It's been a whirlwind these past couple of days! We've been "go go go"
these past 7 weeks (has it been 7 weeks?!), so I decided to take
Saturday with my little men and just relax. We stayed in our PJs most
of the morning, and then after good naps we ventured down to the
Boardwalk to see the river and ride the carousel. This was actually my
first trip to the Boardwalk alone with the two of them, and being the
person that I am (ie. super anxiety about logistics) had the double
stroller, tagalong, and Ergo just in case (in this case I'm glad I
brought all this stuff because although they both started riding in the
stroller, by the end of the evening the stroller was just an
empty--although awesome-- cup holder and Braddock was walking alongside
it and Abram was in the Ergo). It was such a beautiful, warm day (the
boys were in shorts and tshirts!) that it was strange walking out of the
parking garage and seeing the huge Christmas tree and hearing Christmas
music. The first thing that caught Braddock's attention (which is a
pretty significant fete once he gets his mind set on something,
especially the carousel!) was the fountain. **(Just a note...I turned on our camera that had the run in with the pot, and thanks to the advice of an expert friend, it turned on!! I have to tell you though, it gives me a whole new outlook on "Dirty Rice"...yack. Anyhow, when you look through the display, it looks like it is swimming underwater, so it went back into the rice bag in hopes of additional healing...so these pics are from my phone :)**

We stood there for quite some time talking about the water going up high, down low, growing taller...he got so excited!
Abram was impressed, too, and pulled himself up in the stroller so he could see. He just stared and stared...not quite sure what to make of it!
"It's rainin' on ya!" (Braddock to Abram when the wind blew and the fountain sprayed), then he looked at me and said, "it's kinda like rain, isn't it! Do you see it?"
Making sure Abram saw it :)
Then we ventured down towards the carousel by way of the river.
This was probably the most calm Abram had been all day. He was all snuggled up in the Ergo, the breeze was blowing, and I could feel him just take a deep breath and finally relax.
I had previously thought that it was his front two teeth that were coming in at the same time, but after a few days (and a flip upset down and tickling his tummy) he opened wide enough so that I could see it wasn't just the top two, it was all top four teeth coming in at one time...the poor little man is probably in so much pain, and he is such a trooper.
Braddock looked down and began speculating what was in the water..."I think there's fish in there! And alligators! And boats! And elephants!" and then..."I see little baby birds up in the sky! I see orange in the sky! Do you see it?!" (He's been infatuated with sunsets since the time change...since they go to bed around 7, during daylight savings time they don't usually see them!)
I think knowing that the move is coming is making me see this city through a little bit of a different lens.
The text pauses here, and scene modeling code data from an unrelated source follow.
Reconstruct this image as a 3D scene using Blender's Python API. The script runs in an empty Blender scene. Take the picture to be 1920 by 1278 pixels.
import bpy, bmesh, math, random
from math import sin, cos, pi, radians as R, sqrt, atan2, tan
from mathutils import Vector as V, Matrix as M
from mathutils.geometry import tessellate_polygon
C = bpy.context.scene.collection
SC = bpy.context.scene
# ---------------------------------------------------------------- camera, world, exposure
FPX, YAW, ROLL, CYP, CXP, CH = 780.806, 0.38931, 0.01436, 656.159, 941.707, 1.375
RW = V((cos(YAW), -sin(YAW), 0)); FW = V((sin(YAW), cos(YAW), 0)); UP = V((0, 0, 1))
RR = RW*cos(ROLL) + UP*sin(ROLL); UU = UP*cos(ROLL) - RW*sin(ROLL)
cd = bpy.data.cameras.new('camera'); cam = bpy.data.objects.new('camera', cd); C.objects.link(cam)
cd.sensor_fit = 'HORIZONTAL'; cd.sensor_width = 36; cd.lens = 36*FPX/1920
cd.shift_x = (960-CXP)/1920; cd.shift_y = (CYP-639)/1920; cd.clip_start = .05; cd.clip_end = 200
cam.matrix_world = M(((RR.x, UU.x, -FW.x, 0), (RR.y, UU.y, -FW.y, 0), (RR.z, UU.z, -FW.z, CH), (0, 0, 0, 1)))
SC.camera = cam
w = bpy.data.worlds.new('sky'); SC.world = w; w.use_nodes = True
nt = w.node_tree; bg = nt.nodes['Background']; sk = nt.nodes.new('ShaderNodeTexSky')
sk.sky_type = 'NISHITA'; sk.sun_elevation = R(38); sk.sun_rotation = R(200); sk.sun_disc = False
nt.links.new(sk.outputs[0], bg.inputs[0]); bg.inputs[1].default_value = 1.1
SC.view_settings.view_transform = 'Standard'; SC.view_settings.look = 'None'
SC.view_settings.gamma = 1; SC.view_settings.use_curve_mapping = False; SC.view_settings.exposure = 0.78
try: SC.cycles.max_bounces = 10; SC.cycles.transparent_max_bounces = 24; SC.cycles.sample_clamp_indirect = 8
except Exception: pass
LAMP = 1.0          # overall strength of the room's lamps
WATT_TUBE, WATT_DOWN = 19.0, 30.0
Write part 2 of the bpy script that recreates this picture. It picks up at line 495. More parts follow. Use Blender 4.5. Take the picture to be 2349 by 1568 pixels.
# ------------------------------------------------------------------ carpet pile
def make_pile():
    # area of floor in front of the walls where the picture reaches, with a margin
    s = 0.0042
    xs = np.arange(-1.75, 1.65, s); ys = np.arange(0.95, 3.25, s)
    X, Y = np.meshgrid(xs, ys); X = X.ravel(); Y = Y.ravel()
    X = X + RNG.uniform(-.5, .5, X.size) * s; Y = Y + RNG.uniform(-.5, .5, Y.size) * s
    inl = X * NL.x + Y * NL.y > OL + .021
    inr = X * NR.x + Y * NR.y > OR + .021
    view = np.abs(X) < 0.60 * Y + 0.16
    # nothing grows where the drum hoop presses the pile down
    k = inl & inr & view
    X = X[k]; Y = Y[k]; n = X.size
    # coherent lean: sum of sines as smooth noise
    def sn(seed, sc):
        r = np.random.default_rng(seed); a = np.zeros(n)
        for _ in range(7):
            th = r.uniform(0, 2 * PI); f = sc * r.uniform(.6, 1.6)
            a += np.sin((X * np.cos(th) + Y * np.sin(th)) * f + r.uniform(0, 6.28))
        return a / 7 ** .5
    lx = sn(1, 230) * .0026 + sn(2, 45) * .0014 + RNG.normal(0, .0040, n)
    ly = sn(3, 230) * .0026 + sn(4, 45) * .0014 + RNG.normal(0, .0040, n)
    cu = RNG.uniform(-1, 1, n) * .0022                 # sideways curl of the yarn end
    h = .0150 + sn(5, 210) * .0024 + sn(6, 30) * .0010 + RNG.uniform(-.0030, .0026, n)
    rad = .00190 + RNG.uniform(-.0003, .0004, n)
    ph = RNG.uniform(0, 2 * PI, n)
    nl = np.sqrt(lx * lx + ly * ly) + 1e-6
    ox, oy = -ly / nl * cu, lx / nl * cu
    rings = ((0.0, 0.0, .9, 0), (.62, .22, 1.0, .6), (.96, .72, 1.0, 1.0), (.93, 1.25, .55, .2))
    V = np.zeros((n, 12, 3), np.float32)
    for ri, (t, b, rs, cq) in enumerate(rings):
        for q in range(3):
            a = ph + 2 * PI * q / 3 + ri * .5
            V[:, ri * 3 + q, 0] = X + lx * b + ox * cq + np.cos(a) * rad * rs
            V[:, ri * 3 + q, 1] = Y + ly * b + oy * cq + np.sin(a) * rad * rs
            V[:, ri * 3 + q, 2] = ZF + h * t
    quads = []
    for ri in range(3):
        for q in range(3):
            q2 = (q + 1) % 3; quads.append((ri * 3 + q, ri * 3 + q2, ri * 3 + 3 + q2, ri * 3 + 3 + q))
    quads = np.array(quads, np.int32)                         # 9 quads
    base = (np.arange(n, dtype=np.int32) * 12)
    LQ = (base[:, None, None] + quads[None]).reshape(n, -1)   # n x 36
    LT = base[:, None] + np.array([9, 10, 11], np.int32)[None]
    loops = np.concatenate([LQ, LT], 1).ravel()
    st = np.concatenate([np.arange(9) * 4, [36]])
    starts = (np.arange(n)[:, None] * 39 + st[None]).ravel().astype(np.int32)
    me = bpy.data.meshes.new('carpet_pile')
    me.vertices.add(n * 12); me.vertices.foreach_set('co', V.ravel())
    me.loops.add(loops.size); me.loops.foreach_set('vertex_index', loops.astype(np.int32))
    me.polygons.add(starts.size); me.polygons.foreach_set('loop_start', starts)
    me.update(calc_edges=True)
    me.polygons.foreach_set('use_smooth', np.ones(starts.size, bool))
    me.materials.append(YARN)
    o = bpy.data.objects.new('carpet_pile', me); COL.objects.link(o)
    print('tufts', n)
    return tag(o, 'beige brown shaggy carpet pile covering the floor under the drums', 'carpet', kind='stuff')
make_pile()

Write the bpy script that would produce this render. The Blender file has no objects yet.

I know there is good and bad everywhere you go, and there is no such thing as a perfect place (at least here on Earth!)...but moments like these make me realize how much I'm going to miss this place. We have been so fortunate to have been able to make beautiful memories here...our first house, where our babies were born, where we've met some amazing people and made some very precious friends, and where we've been able to have some fabulous experiences (Sciport, Boardwalk, Gymbos, MOPS...) where we've built a life and planted roots..."Change" has always been like a cuss word to me (ironic because here we are in a life where we learn to write on calendars in pencil, and flexibility and spontaneity is the norm), but thinking about this move and all the ....changes...(*shudder*) that are about to come, a hymn we used to sing all the time when we were growing up keeps sticking out in my mind ("I will go, Lord, if you lead me"). Talk about looking through a different lens!! I definitely have a habit of inadvertently choosing fear over faith (something we started talking about in our Mops group at the beginning of the year), and then worrying...and worrying.....and did I mention worrying? I think maybe instead of trying to control every detail and panicking about everything that is about to change I need to be readjusting my focus on Him and how He is working through everything. I opened my devotional book tonight to this verse..."In [her] heart, a [wo]man plans [her] course, but the LORD determines [her] steps."-Proverbs 16:9...and it was in conjunction with "I know the plans I have for you," declares the LORD, "plans to prosper you, and not to harm you, plans to give you hope and a future."-Jeremiah 29:11. I think it's one of those moments when I feel like God is tapping on my shoulder and clearing his throat..."Ehhhemm, Emily! Helloooooo!"